POR APULEYO SOTO, CRONISTA OFICIAL DE BRAOJOS DE LA SIERRA Y LA ACEBEDA (MADRID)
Tengo a mucho orgullo, ahora que se conmemora y celebra el centenario de su nacimiento, recordar algunas anécdotas curiosas y sabrosas que conviví con Camilo José Cela, el autor novelístico más renombrado del siglo XX, digan lo que digan o escriban lo que escriban los que le consideran de derechas de toda la vida. ¿Y por qué no? Y eso ¿qué importa para analizar y distinguir, sobre otras, su literatura de Premio Nobel mundial?
La primera vez que le conocí creo que ocurrió cuando yo era niño de diez u once 11 años en Cozuelos de Fuentidueña (Segovia). Paseaba él por la Plaza de la Olma del pueblo cuando le vi acercarse al Bar Amador, barbado hasta el ombligo y con una cachaba de mayoral. Amador ya mataba y asaba sus corderos pascuales.
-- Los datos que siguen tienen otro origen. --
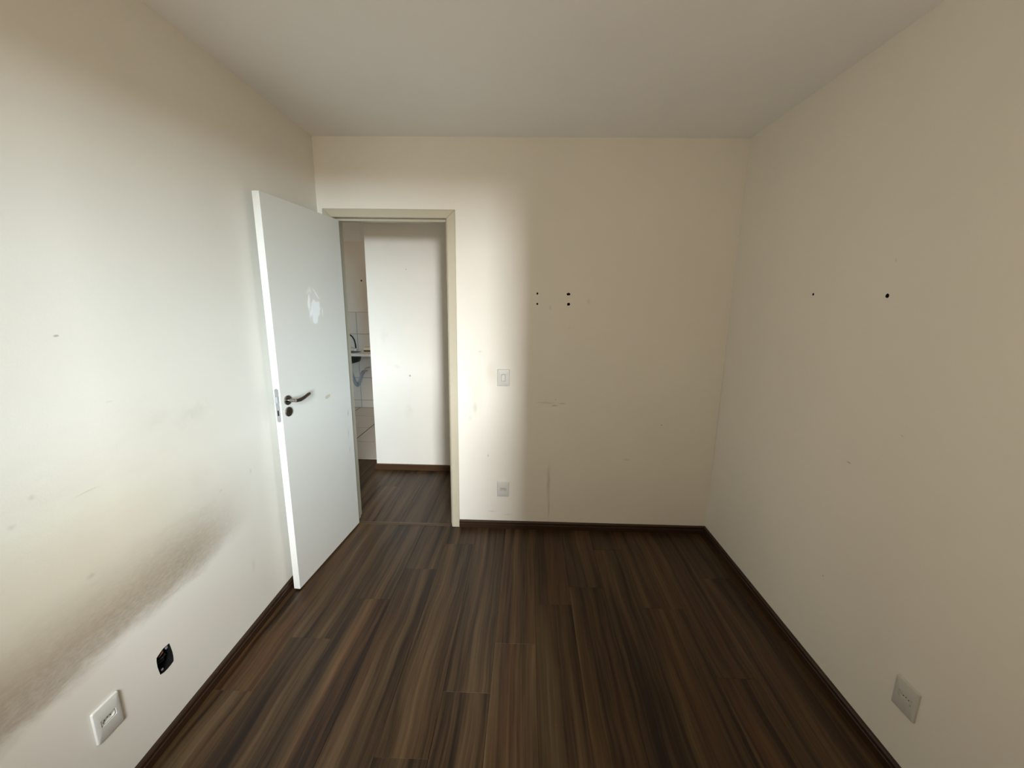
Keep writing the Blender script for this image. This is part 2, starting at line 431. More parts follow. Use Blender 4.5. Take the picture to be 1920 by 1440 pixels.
def strip_mat(name, base, axis):
    t = NT(name); co = t.coord(); x, y, z = t.xyz(co)
    a, b = (x, y) if axis == 'x' else (y, x)
    n = t.noise(t.comb(t.math('MULTIPLY', a, 2.0), t.math('MULTIPLY', b, 60.0), t.math('MULTIPLY', z, 120.0)), 1.0, 4, 0.6, 0.3)
    c = t.mix(n, tuple(q * 0.55 for q in base), tuple(q * 1.35 for q in base))
    return t.out(c, 0.38, 0, 0.4)
MAT['skirt_x'] = strip_mat('dark_wood_skirting_along_x', (0.034, 0.016, 0.0075), 'x')
MAT['skirt_y'] = strip_mat('dark_wood_skirting_along_y', (0.034, 0.016, 0.0075), 'y')
MAT['skirt_hall_lit'] = strip_mat('dark_wood_skirting_lit_tone', (0.070, 0.036, 0.017), 'x')  # same dark skirting wood, the light in the hall put into its colour
MAT['threshold'] = strip_mat('wood_threshold', (0.075, 0.045, 0.022), 'x')

# ------------------------------------------------------------------ setting: walls, ceiling, floor
XL_HALL, XR_HALL, Y_HALL, Y_KIT = -5.6, 0.45, 3.68, 5.92
TH = 0.125                                   # far wall thickness
DO_X0, DO_X1, DO_Z = -1.285, -0.49, 2.155    # rough door opening in the far wall

def circ(u, v, rx, rz=None, n=12, jig=0.0):
    rz = rz or rx
    return [(u + rx * math.cos(2 * PI * k / n) * (1 + jig * math.sin(3.1 * k)), v + rz * math.sin(2 * PI * k / n) * (1 + jig * math.cos(2.3 * k))) for k in range(n)]

# far wall: runs on to the left behind the bedroom as the living room's wall
U0 = XL_HALL
screw_pts = [(0.059, 1.673, 0.0062, 0.0072), (0.260, 1.672, 0.0125, 0.0085), (0.060, 1.607, 0.0065, 0.0065), (0.263, 1.608, 0.0098, 0.0098)]
rings = [(circ(u - U0, v, a, b, 12, 0.12), 0.012) for (u, v, a, b) in screw_pts]
mb = slab(MB(), (U0, W_FAR, 0), (1, 0, 0), (0, -1, 0), [0, 1.6 - U0], [0, H], void=[(DO_X0 - U0, DO_X1 - U0, -0.01, DO_Z)], rings=rings, th=TH)
wall_back = mb.build('wall_back', MAT['back'], recalc=False)
tag(wall_back, 'cream painted far wall with the doorway, screw holes and scuffs', kind='structure')
def cup(name, fn, poly, depth, parent, mat):
    n = len(poly)
    m = MB().loft([[fn(u, v, 0.0003) for u, v in poly], [fn(u, v, depth) for u, v in poly]], cap0=False)
    return m.build(name, mat, parent)
for (poly, pad) in rings:
    cup('screw_hole', lambda u, v, t: (U0 + u, W_FAR + t, v), poly, 0.03, wall_back, MAT['dark_hole'])

# left wall, with the torn opening for an empty electrical box
LN = W_FAR - Y_NEAR
UL = Vector((K_LEFT, -1, 0)).normalized(); NL = Vector((1, K_LEFT, 0)).normalized()
def lw(y): return W_LEFT + K_LEFT * (W_FAR - y)                  # x of the left wall at y
def rw(y): return W_RIGHT + K_RIGHT * (W_FAR - y)
hole = []
for (yy, zz) in ((1.200, 0.279), (1.2155, 0.2735), (1.231, 0.2730), (1.246, 0.2755), (1.2585, 0.279), (1.2605, 0.296), (1.2600, 0.318), (1.2570, 0.341),
                 (1.254, 0.3615), (1.240, 0.3640), (1.225, 0.3640), (1.211, 0.3585), (1.198, 0.353), (1.1955, 0.338), (1.1955, 0.316), (1.198, 0.296)):
    hole.append(((W_FAR - yy) / 1.0 * math.sqrt(1 + K_LEFT ** 2), zz))
wall_left = slab(MB(), (W_LEFT, W_FAR, 0), UL, NL, [0, LN], [0, H], rings=[(hole, 0.015)]).build('wall_left', MAT['left'], recalc=False)
tag(wall_left, 'cream left wall with a greasy brown band above the sockets', kind='structure')

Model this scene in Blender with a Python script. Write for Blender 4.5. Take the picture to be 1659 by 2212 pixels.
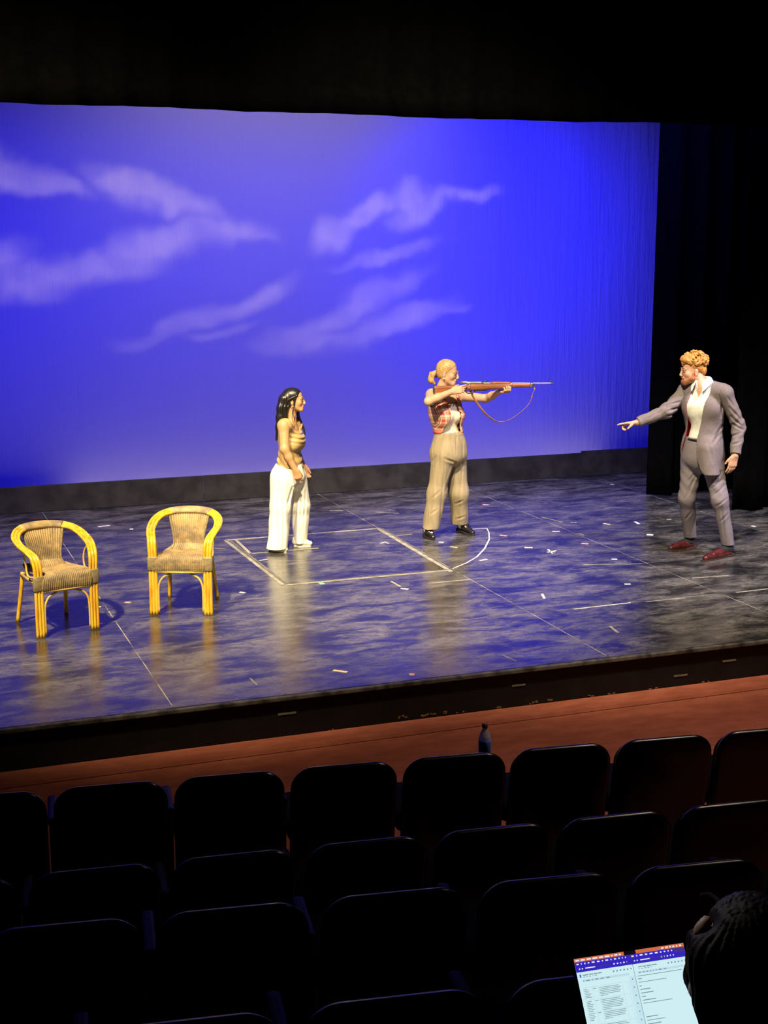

Y me sorprendió su figura inusual viajera, cuando iba documentándose por la provincia de Segovia para escribir “Judíos, Moros y Cristianos”, su mejor libro con perdón de “El viaje a la Alcarria” y “La familia de Pascual Duarte”.
Más tarde me alucinó al declararme en su casa de Ríos Rosas, 54, Madrid (primero que a nadie como a periodista novel) que la “siesta era el yoga español” y él la yacía diariamente tras almorzar.
Después tuve el honor de dormir en la habitación en que él había dormido el día que pregonó, con cinco o seis líneas magistrales solo, las Jornadas Ritogastronómicas de la Matanza del Cerdo en el Burgo de Osma, donde el Virrey Soto le dispuso el orinal bajo la cama, como así se lo pidió el que aspiraba a ser Reverendísimo Arzobispo de Manila.
En otra ocasión casi coincidí con él en la presentación de su “Oficio de tinieblas” en Mayte Comodore, en la Plaza de la Argentina madrileña. Su amigo Dámaso Alonso y yo nos adelantamos un día al acto, sin saber por qué, y no paramos de ponerle a caldo bebiendo “tiopepes” hasta la madrugada en el bar. Pero fue gloriosa esa noche que yo devolví a su casa de Chamartín de la Rosa al Director de la Real Academia de la Lengua, que adoraba sin duda a CJC.
En la audiencia del Rey Emérito Juan Carlos I, en el Palacio Real de Madrid, a los escritores de toda laya y condición, republicana o monárquica, volvimos a encontrarnos, junto con Gloria Fuertes, de la que era fervoroso devoto, y consiguió que Su Majestad le regalara a la “poetisa de guardia” su propia corbata, a través de un motorista que se la llevó a su casa de Alberto Alcocer al día siguiente.
Entrevistas mías con él figuran por las hemerotecas y a ellas no me voy a retrotraer.
Quede constancia de que no era tan bravo como le pintan, ni tan descortés, ni tan desconsiderado.
Era, y es, simplemente, un maestro del idioma castellano, al que conviene imitar y recordar perpetuamente.
(Gracias, Cela, por abrirnos los ojos y los oídos al tacto de la España eterna que con tanta osadía y voluntad supiste describir, contar y manejar).